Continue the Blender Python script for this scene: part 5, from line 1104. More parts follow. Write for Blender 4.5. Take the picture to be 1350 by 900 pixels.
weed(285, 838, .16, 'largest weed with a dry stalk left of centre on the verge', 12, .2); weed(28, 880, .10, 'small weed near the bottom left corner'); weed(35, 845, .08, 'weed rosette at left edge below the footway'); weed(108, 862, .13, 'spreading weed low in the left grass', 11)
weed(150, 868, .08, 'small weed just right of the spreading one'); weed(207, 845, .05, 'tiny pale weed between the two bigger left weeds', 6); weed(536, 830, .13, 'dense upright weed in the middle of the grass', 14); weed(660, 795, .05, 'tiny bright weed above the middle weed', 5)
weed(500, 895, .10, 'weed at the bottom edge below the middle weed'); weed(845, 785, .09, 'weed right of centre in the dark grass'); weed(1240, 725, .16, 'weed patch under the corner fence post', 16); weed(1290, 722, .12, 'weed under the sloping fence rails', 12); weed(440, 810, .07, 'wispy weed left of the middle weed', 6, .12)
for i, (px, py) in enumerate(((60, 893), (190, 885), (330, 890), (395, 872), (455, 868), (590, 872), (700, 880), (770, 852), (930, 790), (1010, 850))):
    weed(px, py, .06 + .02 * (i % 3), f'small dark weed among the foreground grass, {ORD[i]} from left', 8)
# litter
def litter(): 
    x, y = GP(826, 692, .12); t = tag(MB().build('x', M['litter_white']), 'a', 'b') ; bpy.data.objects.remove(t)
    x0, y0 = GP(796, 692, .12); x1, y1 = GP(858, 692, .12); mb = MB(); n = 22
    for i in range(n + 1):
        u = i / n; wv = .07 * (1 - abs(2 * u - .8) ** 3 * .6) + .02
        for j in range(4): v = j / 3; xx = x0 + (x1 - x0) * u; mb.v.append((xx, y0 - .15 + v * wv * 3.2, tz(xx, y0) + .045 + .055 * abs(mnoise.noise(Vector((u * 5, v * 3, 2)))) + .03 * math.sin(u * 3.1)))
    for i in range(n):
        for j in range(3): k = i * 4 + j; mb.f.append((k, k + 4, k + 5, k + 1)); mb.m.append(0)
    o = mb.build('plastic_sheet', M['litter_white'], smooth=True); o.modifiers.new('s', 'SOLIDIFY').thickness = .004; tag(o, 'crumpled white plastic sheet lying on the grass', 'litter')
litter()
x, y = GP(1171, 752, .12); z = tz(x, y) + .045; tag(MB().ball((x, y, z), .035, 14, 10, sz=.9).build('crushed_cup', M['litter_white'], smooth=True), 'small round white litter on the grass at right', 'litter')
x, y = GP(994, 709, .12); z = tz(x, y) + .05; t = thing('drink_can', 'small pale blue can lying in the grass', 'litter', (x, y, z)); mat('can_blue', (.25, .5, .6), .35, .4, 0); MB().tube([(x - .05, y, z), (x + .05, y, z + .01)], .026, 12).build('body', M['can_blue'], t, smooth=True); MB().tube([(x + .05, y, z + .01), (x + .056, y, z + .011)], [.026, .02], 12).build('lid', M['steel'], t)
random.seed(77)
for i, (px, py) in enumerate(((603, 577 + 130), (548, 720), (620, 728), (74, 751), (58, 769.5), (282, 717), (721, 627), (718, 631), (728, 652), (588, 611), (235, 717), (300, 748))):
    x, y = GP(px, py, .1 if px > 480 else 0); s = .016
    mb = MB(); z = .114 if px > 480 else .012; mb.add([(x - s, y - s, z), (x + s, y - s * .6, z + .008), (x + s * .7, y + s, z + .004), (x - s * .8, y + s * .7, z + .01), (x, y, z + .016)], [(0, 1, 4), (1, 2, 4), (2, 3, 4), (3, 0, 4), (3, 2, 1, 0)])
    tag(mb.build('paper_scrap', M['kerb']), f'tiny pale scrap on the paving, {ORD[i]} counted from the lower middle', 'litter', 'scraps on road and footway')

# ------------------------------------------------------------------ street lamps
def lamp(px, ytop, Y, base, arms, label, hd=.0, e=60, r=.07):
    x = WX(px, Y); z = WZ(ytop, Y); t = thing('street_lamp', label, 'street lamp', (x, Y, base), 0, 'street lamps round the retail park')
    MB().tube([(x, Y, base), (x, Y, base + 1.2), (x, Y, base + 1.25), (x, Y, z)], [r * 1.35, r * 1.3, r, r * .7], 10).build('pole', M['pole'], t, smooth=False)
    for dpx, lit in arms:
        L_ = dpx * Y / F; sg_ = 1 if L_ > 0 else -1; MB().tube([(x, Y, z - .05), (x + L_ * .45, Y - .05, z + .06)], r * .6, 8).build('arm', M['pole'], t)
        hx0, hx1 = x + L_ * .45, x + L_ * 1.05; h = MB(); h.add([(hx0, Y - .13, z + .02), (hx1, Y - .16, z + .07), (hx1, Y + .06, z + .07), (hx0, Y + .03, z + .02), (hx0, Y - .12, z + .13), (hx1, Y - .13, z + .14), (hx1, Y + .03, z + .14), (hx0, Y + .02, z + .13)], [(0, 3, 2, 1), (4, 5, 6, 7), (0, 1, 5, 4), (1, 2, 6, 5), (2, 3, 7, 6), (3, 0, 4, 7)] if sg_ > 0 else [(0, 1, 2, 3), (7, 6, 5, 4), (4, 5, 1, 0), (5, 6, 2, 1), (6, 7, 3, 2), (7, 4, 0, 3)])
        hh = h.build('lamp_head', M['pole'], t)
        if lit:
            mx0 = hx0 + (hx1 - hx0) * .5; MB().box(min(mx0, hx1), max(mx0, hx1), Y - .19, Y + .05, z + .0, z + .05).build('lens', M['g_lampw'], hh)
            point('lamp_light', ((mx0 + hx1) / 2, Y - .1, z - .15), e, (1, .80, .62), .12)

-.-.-

Can you give every line above again, exactly as written?

Continue the Blender Python script for this scene: part 5, from line 1104. More parts follow. Write for Blender 4.5. Take the picture to be 1350 by 900 pixels.
weed(285, 838, .16, 'largest weed with a dry stalk left of centre on the verge', 12, .2); weed(28, 880, .10, 'small weed near the bottom left corner'); weed(35, 845, .08, 'weed rosette at left edge below the footway'); weed(108, 862, .13, 'spreading weed low in the left grass', 11)
weed(150, 868, .08, 'small weed just right of the spreading one'); weed(207, 845, .05, 'tiny pale weed between the two bigger left weeds', 6); weed(536, 830, .13, 'dense upright weed in the middle of the grass', 14); weed(660, 795, .05, 'tiny bright weed above the middle weed', 5)
weed(500, 895, .10, 'weed at the bottom edge below the middle weed'); weed(845, 785, .09, 'weed right of centre in the dark grass'); weed(1240, 725, .16, 'weed patch under the corner fence post', 16); weed(1290, 722, .12, 'weed under the sloping fence rails', 12); weed(440, 810, .07, 'wispy weed left of the middle weed', 6, .12)
for i, (px, py) in enumerate(((60, 893), (190, 885), (330, 890), (395, 872), (455, 868), (590, 872), (700, 880), (770, 852), (930, 790), (1010, 850))):
    weed(px, py, .06 + .02 * (i % 3), f'small dark weed among the foreground grass, {ORD[i]} from left', 8)
# litter
def litter(): 
    x, y = GP(826, 692, .12); t = tag(MB().build('x', M['litter_white']), 'a', 'b') ; bpy.data.objects.remove(t)
    x0, y0 = GP(796, 692, .12); x1, y1 = GP(858, 692, .12); mb = MB(); n = 22
    for i in range(n + 1):
        u = i / n; wv = .07 * (1 - abs(2 * u - .8) ** 3 * .6) + .02
        for j in range(4): v = j / 3; xx = x0 + (x1 - x0) * u; mb.v.append((xx, y0 - .15 + v * wv * 3.2, tz(xx, y0) + .045 + .055 * abs(mnoise.noise(Vector((u * 5, v * 3, 2)))) + .03 * math.sin(u * 3.1)))
    for i in range(n):
        for j in range(3): k = i * 4 + j; mb.f.append((k, k + 4, k + 5, k + 1)); mb.m.append(0)
    o = mb.build('plastic_sheet', M['litter_white'], smooth=True); o.modifiers.new('s', 'SOLIDIFY').thickness = .004; tag(o, 'crumpled white plastic sheet lying on the grass', 'litter')
litter()
x, y = GP(1171, 752, .12); z = tz(x, y) + .045; tag(MB().ball((x, y, z), .035, 14, 10, sz=.9).build('crushed_cup', M['litter_white'], smooth=True), 'small round white litter on the grass at right', 'litter')
x, y = GP(994, 709, .12); z = tz(x, y) + .05; t = thing('drink_can', 'small pale blue can lying in the grass', 'litter', (x, y, z)); mat('can_blue', (.25, .5, .6), .35, .4, 0); MB().tube([(x - .05, y, z), (x + .05, y, z + .01)], .026, 12).build('body', M['can_blue'], t, smooth=True); MB().tube([(x + .05, y, z + .01), (x + .056, y, z + .011)], [.026, .02], 12).build('lid', M['steel'], t)
random.seed(77)
for i, (px, py) in enumerate(((603, 577 + 130), (548, 720), (620, 728), (74, 751), (58, 769.5), (282, 717), (721, 627), (718, 631), (728, 652), (588, 611), (235, 717), (300, 748))):
    x, y = GP(px, py, .1 if px > 480 else 0); s = .016
    mb = MB(); z = .114 if px > 480 else .012; mb.add([(x - s, y - s, z), (x + s, y - s * .6, z + .008), (x + s * .7, y + s, z + .004), (x - s * .8, y + s * .7, z + .01), (x, y, z + .016)], [(0, 1, 4), (1, 2, 4), (2, 3, 4), (3, 0, 4), (3, 2, 1, 0)])
    tag(mb.build('paper_scrap', M['kerb']), f'tiny pale scrap on the paving, {ORD[i]} counted from the lower middle', 'litter', 'scraps on road and footway')

# ------------------------------------------------------------------ street lamps
def lamp(px, ytop, Y, base, arms, label, hd=.0, e=60, r=.07):
    x = WX(px, Y); z = WZ(ytop, Y); t = thing('street_lamp', label, 'street lamp', (x, Y, base), 0, 'street lamps round the retail park')
    MB().tube([(x, Y, base), (x, Y, base + 1.2), (x, Y, base + 1.25), (x, Y, z)], [r * 1.35, r * 1.3, r, r * .7], 10).build('pole', M['pole'], t, smooth=False)
    for dpx, lit in arms:
        L_ = dpx * Y / F; sg_ = 1 if L_ > 0 else -1; MB().tube([(x, Y, z - .05), (x + L_ * .45, Y - .05, z + .06)], r * .6, 8).build('arm', M['pole'], t)
        hx0, hx1 = x + L_ * .45, x + L_ * 1.05; h = MB(); h.add([(hx0, Y - .13, z + .02), (hx1, Y - .16, z + .07), (hx1, Y + .06, z + .07), (hx0, Y + .03, z + .02), (hx0, Y - .12, z + .13), (hx1, Y - .13, z + .14), (hx1, Y + .03, z + .14), (hx0, Y + .02, z + .13)], [(0, 3, 2, 1), (4, 5, 6, 7), (0, 1, 5, 4), (1, 2, 6, 5), (2, 3, 7, 6), (3, 0, 4, 7)] if sg_ > 0 else [(0, 1, 2, 3), (7, 6, 5, 4), (4, 5, 1, 0), (5, 6, 2, 1), (6, 7, 3, 2), (7, 4, 0, 3)])
        hh = h.build('lamp_head', M['pole'], t)
        if lit:
            mx0 = hx0 + (hx1 - hx0) * .5; MB().box(min(mx0, hx1), max(mx0, hx1), Y - .19, Y + .05, z + .0, z + .05).build('lens', M['g_lampw'], hh)
            point('lamp_light', ((mx0 + hx1) / 2, Y - .1, z - .15), e, (1, .80, .62), .12)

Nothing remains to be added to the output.